Vermont trumpeter and composer Tom Gershwin leads a highly sympathetic quintet on the absolutely beautiful album Wellspring. The musicians create such a rich tapestry of sound that at times they sound like a much larger ensemble.
Gershwin leads on his silver-toned horn, and is joined in melodic and harmonic adventure by Mike Bjella on saxophone and Perry Smith on guitar, with a rhythm section of David Ambrosio on bass and drummer Colin Stranahan. Gershwin’s compositions and arrangements are very much influenced by the bucolic and woodsy landscapes of his home state, he says.
“There’s an unselfconscious flow to it that eases my indecisive and grasping states of mind. The natural world has a clarifying effect. If I enter the woods with an angry trudge or aimless steps, the surroundings welcome whatever I bring; they hold space for it and let it dissolve.”
The music is not programatic in any way, though: no timpani mimicking a thunderstorm or flutes playing birdsong, just solid improvisational jazz. However, the natural world’s inspiration likely accounts for the deep sense of spirituality I get from this music, even though it’s not really what’s known as spiritual jazz.
The title track, which clocks in at a little over 8 minutes, is a perfect example. After a leisurely statement of theme, Gershwin launches on a searching solo backed chiefly by Smith’s acoustic vamping and Stranahan’s highly emotive drumming; Bjella’s solo has an even more spiritual feel to it, and in the coda when Gershwin and Bjella reprise the head melody more or less in unison, Smith’s trick of strumming the tune adds the sound of more than one instrument to the trio.
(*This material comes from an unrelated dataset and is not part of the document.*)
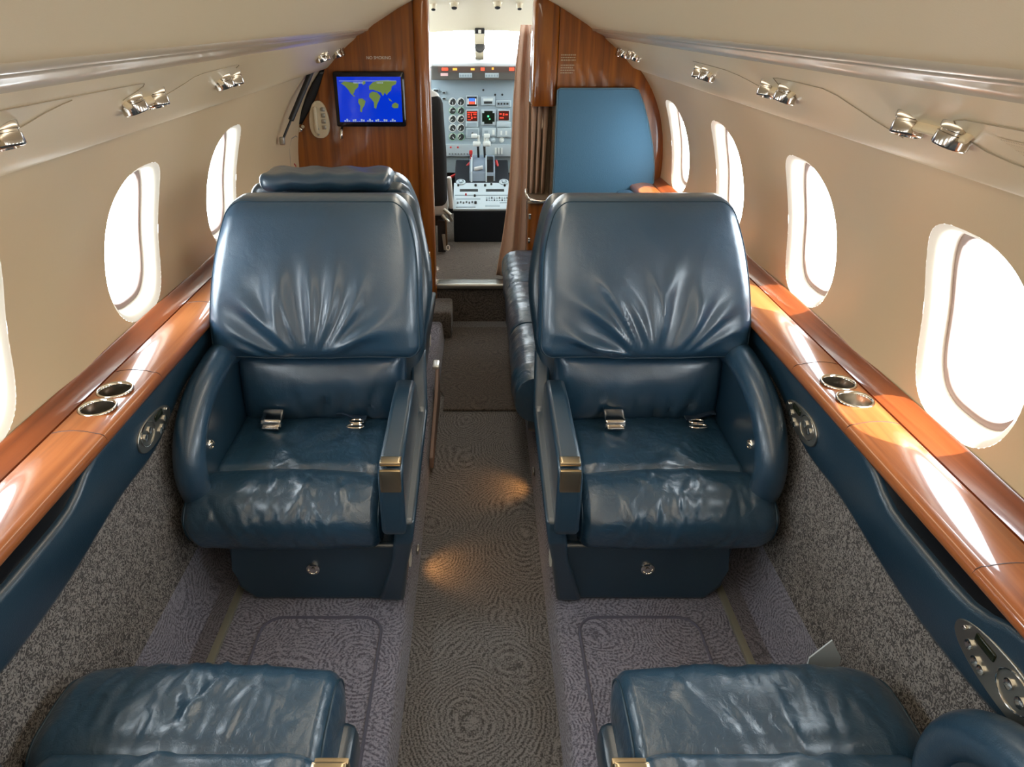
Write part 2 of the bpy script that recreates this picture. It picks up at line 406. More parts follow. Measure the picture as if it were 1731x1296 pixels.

The album pivots around “Passages,” a 15-minute relaxed exploration that fills one whole side of the two-LP set. Here again the somewhat unusual combination of trumpet, sax and guitar (here an electric with a classic, clean sound) fills the room more than it ought to. There’s a snappy section right after Smith’s solo in which he plays response to the trumpet and sax calls, and which leads into a dramatically slowed rubato passage by Gershwin.
For peaceful meditative jazz look to the lovely ballad “Belong Here” and Gershwin’s salute to his collaborators, “& You.”
And for some thoroughly modern post-bop, there’s the upbeat, occasionally spiky “Counter Earth’s Turn” with some breathtaking composed passages of dramatic counterpoint involving sax, trumpet and guitar – probably my favorite track. The album is bookmarked with “Let Be,” a lovely, melodic short piece with a bass rubato intro, and the deeply meditative “Still,” a droning composition that would be minimalist but for Stranahan’s emphatic cymbal work.
Wellspring excels in composition, arrangement and execution, but more than that it’s full of heart, soul, and a sense of optimism and renewal. I can’t ask for anything more from music.